La Constitution haïtienne de 1987 à l’heure d’une éventuelle réforme

Trente-huit ans après son adoption, la Constitution haïtienne de 1987 demeure un texte à la fois symbolique et controversé. Conçue pour tourner la page de la dictature des Duvalier et établir un État de droit démocratique, cette charte fondamentale n’a pourtant jamais été pleinement appliquée. Aujourd’hui, alors que les autorités de transition envisagent sa révision, il convient d’en dresser un bilan critique.

La Constitution de 1987 était porteuse d’importantes avancées démocratiques. Elle visait à limiter les abus du pouvoir exécutif par l’interdiction des mandats présidentiels consécutifs et le renforcement du Parlement. Elle garantissait les droits fondamentaux et prévoyait la décentralisation du pouvoir par la création des collectivités territoriales. Ces principes répondaient aux aspirations légitimes du peuple haïtien après des décennies de dictature.

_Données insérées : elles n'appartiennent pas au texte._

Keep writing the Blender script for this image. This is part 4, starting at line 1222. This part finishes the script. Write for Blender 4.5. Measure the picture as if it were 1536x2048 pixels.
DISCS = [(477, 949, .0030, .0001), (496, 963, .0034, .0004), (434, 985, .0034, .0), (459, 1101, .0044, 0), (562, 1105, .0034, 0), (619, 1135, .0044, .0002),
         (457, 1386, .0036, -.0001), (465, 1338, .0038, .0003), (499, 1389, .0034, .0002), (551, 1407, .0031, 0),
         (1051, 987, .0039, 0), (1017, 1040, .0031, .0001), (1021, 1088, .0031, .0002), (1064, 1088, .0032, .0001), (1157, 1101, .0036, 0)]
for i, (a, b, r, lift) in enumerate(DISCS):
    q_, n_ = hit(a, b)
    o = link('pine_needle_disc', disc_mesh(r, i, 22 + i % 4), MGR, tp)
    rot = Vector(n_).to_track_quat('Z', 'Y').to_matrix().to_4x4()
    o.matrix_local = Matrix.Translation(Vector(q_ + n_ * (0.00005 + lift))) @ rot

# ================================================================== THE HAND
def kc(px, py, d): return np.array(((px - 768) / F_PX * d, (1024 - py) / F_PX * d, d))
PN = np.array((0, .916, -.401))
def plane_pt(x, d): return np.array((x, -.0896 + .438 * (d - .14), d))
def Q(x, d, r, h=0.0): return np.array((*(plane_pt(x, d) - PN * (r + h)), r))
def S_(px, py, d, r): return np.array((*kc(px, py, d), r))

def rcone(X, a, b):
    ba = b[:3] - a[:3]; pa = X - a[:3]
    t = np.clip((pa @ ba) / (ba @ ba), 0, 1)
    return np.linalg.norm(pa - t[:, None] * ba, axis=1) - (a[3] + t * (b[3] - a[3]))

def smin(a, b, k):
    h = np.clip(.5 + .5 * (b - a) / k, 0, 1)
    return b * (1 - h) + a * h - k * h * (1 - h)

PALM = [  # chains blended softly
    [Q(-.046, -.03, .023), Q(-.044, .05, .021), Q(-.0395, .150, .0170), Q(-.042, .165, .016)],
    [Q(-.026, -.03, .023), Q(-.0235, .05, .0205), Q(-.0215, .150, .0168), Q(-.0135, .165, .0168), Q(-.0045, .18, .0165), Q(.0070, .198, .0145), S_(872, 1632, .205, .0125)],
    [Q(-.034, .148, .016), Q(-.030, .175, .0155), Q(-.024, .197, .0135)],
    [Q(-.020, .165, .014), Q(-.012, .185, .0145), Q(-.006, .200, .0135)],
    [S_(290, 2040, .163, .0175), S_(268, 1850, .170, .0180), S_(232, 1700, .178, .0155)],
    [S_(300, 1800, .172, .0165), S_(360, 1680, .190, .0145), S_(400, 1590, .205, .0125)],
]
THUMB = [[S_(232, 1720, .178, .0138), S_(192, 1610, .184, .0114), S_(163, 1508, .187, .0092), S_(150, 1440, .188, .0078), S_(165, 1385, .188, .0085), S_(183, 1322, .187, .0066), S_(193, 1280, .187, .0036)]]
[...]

Pourtant, son application s’est heurtée à de nombreux obstacles. L’instabilité politique chronique, marquée par des coups d’État, des gouvernements illégitimes et des élections contestées, a empêché son ancrage démocratique. Certaines dispositions, comme les règles complexes de ratification du Premier ministre, ont créé des blocages institutionnels récurrents, transformant parfois le Parlement en une « dictature législative ». L’absence de Conseil constitutionnel indépendant a laissé le champ libre à des interprétations partisanes.

Les dysfonctionnements sont patents. La prolongation illégale des mandats présidentiels et parlementaires est devenue une pratique courante. Le processus de nomination du Premier ministre donne lieu à des marchandages politiques paralysants. L’indépendance formelle de la justice n’a pas empêché corruption et ingérence politique.

Dans ce contexte, le débat sur une révision constitutionnelle s’intensifie. Certains acteurs plaident pour un renforcement du présidentialisme,d’autres préconisent au contraire un système semi-présidentiel ou parlementaire pour éviter les dérives autoritaires. Mais cette discussion soulève une question fondamentale : un simple changement de régime suffira-t-il à résoudre les problèmes structurels du pays ?

La véritable interrogation porte sur l’opportunité même d’une nouvelle Constitution. À quoi bon modifier la Loi fondamentale si la pratique persistante reste celle de la non-application des lois ? La Constitution actuelle contient déjà des mécanismes pour assurer l’équilibre des pouvoirs et protéger les droits citoyens. Le problème ne réside pas dans le texte lui-même, mais dans son non-respect systématique.

Plus grave encore, toute révision constitutionnelle se heurte à un obstacle juridique majeur. L’article 284.3 de la Constitution en vigueur interdit expressément le recours au référendum pour la modifier. Cette disposition rend suspect tout processus de révision qui ne respecterait pas scrupuleusement les procédures légales établies.

Avant d’envisager une nouvelle Constitution, ne faudrait-il pas d’abord apprendre à appliquer correctement celle qui existe ? L’histoire politique haïtienne montre que les meilleures lois restent lettre morte sans volonté politique de les respecter. Si la classe politique continue de fonctionner dans l’opacité et le mépris des règles, une nouvelle charte fondamentale ne sera qu’un n simulacre de changement dans un système qui refuse toute réforme en profondeur.

La solution ne réside peut-être pas dans un nouveau texte constitutionnel, mais dans une rupture radicale avec les pratiques qui ont miné la démocratie haïtienne depuis des décennies. Sans cette remise en question fondamentale, toute réforme constitutionnelle risque de n’être qu’un exercice de style sans impact réel sur la gouvernance du pays.